0:52 Oh, now he’s finally asking questions. I hope Sting just throws the television on the ground and walks out. You know, the old Andrew Garfield/”MARK”/Social Network move.

0:56 I’m pretty sure Max Headroom …

… is an animatronic version of Christopher Titus.

Until proven otherwise, I will continue to assume this is true.

1:27 Wait, what’s going on? Sting is seeming to like this interview and is playing along and is not furious like I am. Why is he behaving so civilly? Why hasn’t he gone Gallagher (or, at the very least, Black Gallagher) on this TV set?

1:38 Max is really rude. He just yawned while Sting answered a question.

1:56–3:00 Complete gibberish. Could only make out about eight words in more than a minute. And no, I’m not going back and listening to it — that would imply a level of caring that I don’t have when it comes to Titus Headroom.

3:20 This is the worst interview ever. He just asked Sting about his favorite color of shoes. Why are there six minutes left in this?

3:38 OK, Max and Sting are finally having a good conversation, about him being politically conscious and performing in countries that might not know English as well. Is Max being a jerk while they are interacting? Of course, but anything’s better than a 30-second black shoes discussion.

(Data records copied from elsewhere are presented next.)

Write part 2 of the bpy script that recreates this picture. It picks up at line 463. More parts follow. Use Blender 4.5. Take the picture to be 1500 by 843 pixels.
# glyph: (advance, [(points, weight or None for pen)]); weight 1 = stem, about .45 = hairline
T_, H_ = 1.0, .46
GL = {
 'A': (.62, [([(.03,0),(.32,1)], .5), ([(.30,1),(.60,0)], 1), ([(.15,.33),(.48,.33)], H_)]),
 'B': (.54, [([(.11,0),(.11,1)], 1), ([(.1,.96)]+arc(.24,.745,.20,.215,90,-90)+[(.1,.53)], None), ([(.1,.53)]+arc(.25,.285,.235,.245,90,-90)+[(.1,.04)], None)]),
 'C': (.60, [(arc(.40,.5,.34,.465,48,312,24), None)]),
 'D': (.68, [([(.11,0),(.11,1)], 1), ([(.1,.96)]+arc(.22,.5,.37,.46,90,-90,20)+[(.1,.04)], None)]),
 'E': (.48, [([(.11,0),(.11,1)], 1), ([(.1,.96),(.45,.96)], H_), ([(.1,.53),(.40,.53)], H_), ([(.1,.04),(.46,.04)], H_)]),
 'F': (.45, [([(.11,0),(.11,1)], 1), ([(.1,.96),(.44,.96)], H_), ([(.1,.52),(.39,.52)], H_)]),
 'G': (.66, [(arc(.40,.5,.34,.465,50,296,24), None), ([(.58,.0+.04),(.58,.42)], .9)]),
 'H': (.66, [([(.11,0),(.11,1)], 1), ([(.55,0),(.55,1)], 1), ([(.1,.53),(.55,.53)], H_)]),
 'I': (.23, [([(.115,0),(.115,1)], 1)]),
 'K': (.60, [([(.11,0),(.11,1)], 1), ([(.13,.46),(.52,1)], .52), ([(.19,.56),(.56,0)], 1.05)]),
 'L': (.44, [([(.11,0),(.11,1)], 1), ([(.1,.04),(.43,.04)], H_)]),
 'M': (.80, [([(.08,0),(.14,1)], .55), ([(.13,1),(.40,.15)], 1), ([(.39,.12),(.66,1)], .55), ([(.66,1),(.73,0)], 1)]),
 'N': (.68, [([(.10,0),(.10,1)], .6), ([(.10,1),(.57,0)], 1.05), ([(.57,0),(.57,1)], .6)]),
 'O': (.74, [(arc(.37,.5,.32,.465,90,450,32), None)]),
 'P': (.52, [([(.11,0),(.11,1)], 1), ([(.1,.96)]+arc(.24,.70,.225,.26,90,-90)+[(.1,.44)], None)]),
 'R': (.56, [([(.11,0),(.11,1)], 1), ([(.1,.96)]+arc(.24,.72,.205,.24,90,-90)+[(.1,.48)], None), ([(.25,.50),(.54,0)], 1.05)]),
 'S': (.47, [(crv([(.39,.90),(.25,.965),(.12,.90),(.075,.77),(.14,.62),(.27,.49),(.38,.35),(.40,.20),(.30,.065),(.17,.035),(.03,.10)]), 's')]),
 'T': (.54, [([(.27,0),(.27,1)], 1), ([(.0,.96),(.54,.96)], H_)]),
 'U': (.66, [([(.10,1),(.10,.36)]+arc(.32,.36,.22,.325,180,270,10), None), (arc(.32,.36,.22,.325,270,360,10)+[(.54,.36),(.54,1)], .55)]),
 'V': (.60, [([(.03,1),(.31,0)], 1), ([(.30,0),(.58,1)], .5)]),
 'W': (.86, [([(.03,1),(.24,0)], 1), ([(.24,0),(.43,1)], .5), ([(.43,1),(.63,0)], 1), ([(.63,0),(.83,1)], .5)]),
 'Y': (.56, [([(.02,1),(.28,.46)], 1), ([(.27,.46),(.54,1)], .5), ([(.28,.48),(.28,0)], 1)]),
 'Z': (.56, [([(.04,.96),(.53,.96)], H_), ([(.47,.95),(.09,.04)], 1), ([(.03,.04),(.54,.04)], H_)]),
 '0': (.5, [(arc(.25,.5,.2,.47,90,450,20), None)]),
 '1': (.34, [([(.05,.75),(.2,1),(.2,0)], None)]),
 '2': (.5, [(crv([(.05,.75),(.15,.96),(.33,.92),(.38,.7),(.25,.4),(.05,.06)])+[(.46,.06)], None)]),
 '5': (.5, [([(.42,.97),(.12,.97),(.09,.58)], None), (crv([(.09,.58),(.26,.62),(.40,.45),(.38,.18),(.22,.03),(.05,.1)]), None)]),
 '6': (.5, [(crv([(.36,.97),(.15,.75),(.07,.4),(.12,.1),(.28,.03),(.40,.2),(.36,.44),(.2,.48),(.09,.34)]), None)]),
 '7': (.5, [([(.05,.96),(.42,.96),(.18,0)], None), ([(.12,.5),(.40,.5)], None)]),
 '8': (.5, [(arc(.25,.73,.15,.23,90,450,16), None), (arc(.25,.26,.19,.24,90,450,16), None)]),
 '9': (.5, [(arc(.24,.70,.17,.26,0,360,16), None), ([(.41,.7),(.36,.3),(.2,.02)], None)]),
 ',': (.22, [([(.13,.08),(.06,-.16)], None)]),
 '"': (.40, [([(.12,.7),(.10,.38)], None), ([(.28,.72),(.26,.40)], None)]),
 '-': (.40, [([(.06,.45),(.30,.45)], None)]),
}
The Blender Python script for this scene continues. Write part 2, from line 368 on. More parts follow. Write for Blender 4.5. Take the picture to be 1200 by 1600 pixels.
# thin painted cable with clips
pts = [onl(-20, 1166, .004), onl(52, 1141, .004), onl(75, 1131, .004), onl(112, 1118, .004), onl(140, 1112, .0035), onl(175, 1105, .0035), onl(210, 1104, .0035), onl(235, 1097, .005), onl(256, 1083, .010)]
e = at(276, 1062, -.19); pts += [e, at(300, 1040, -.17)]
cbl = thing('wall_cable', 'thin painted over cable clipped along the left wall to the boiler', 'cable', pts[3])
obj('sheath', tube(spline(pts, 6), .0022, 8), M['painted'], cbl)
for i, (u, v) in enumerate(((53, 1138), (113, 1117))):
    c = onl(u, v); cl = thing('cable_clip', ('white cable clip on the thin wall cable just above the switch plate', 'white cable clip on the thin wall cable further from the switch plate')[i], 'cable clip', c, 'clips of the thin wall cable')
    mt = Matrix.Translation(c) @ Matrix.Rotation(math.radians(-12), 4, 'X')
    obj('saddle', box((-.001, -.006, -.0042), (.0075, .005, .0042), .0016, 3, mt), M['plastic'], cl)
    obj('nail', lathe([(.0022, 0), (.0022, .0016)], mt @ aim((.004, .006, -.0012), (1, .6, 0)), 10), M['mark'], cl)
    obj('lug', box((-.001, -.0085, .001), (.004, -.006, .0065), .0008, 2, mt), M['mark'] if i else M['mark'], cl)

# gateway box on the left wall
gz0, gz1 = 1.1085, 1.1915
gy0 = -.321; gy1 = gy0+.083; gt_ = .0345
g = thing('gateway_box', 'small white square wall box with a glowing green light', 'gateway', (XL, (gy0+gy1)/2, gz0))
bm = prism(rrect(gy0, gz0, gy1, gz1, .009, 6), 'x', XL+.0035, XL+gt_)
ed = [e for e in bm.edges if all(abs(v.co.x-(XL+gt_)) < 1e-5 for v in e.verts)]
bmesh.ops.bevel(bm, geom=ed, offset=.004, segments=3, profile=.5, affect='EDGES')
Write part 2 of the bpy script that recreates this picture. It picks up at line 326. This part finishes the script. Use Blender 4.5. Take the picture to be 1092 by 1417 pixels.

4:34 MAX JUST ASKED ABOUT SHOES AGAIN. WILL SOMEONE UNPLUG THAT TV.

4:44 Oh, and then a 10-second shoe montage. Ugh.

4:46 AHHHH THEY’RE TALKING ABOUT SHOE SIZES

5:30 Another montage, this time including beach balls and ice cream cones.

5:37 Max: “Sorry, Sting, back to shoes for a second.” Now I’m just mad at you, Lisanti. Maybe you’re Max Headroom. Mark Headroom. HEADSANTI.

5:41 In case you were wondering, Sting likes sandals. Wow, this is the worst.

6:27 No lie, I just fell asleep. I wish I hadn’t woken up.

6:45 Headroom is doing his scat-man routine again. Who approved this? What channel was this on? Sting wasn’t broke in 1985, what the what?

https://www.youtube.com/v/OTs-csAdbpY?version=3&hl=en_US

WHAT THE WHAT?

6:59 Another Max Headroom doppelganger: Jim Carrey as Fire Marshall Bill.

If someone ever asks me about The Max Headroom Show, I’m just going to respond with “It’s the opposite of In Living Color.”

7:25 He’s still talking gibberish. I think you, the reader, should go to another website right now.

7:30 I’m about 30 seconds away from just listing people that don’t look like Max Headroom. Where is Sting?

8:00 Still no Sting.

Via Wikipedia, this is is a list of people killed in duels.

None of them look like Max Headroom.

8:13 Max Headroom laughs at his own jokes. This is torture. I’d rather watch a rom-com with Mario Chalmers. Know that when I say “with,” I mean sitting next to Mario Chalmers, while we watch a rom-com starring Mario Chalmers.

9:41 They ended by talking about golf. Mario, pick up your phone.